Owen and Nick never rode the Ducks. We didn’t even walk by a shop that sold snow globes. There were no awkward scenes from Lost in Translation that translated into hilarious anecdotes about annoyed Seattleites or angry travelers. Instead, we met many people, many who turned out to be gracious and warm hosts. To my new friends, this is what being a tourist is all about.

“Yeah mate, I’ve been lots of places,” says Nick. “I’ve done coke in NYC, smoked B.C. bud in Vancouver, met hippies in San Francisco and now I’m drinking coffee in Seattle. I mean — this is a beautiful city. It’s green everywhere. But I wouldn’t be down for the voyage if I couldn’t enjoy some friendly local company while I was here. That’s the point of coming. That’s the point of tourism.”

#1 T

commented, on
May 9, 2008 at 9:48 a.m.:

holy sh*t this is a great article. please, please write more so i don't have to read any more of the pointless, sensationalist tripe like the garbage on today's front page.
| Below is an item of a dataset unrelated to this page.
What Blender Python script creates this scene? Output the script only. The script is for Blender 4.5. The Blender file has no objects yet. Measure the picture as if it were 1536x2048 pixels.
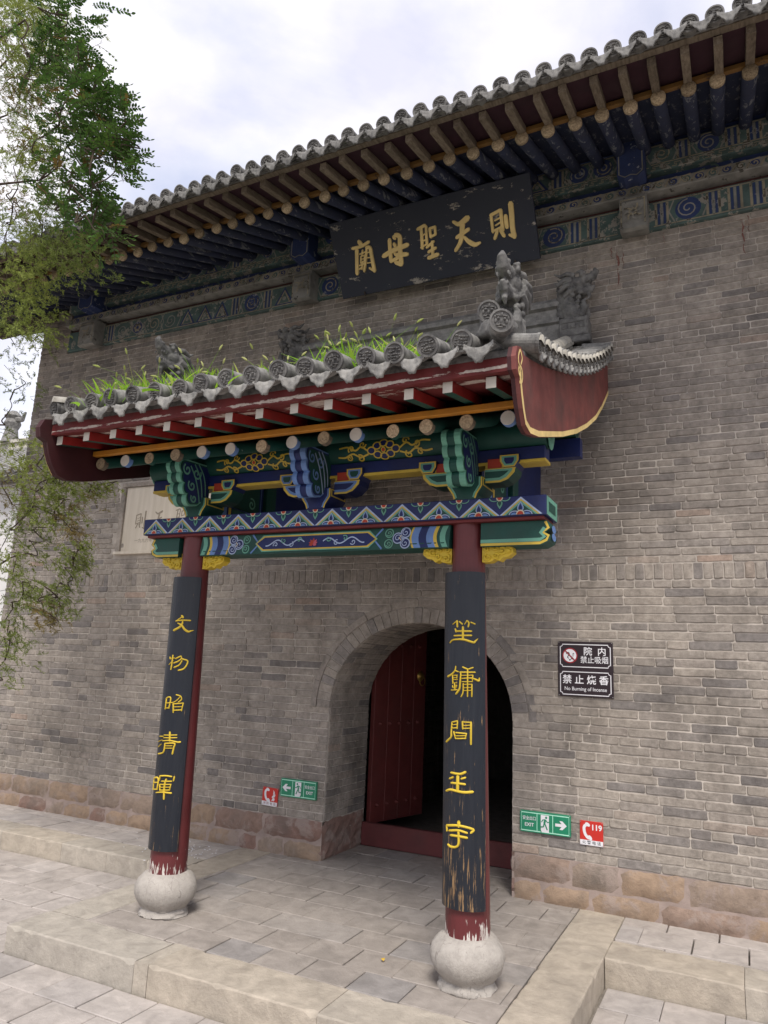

seriously, this was interesting, well written and informative, even for somebody who thought they knew everything there was to know about the city. excellent job clark.

#2 K

commented, on
May 9, 2008 at 12:43 p.m.:

good read. nice to see somone knows how to write and be a bit original.

#3 E

commented, on
May 9, 2008 at 3:07 p.m.:

WOW! I agree. It's so refreshing to read a unique feature like this - what a great idea! Hilarious and well-written; keep up the good work!

#4 Liz

commented, on
May 11, 2008 at 8:19 a.m.:

I agree, this is a well done article- its funny and interesting and enjoyable.

#5 Laura

commented, on
May 12, 2008 at 1:55 a.m.:

Great read--makes me feel a little less guilty about never getting out of the U-District :) write more!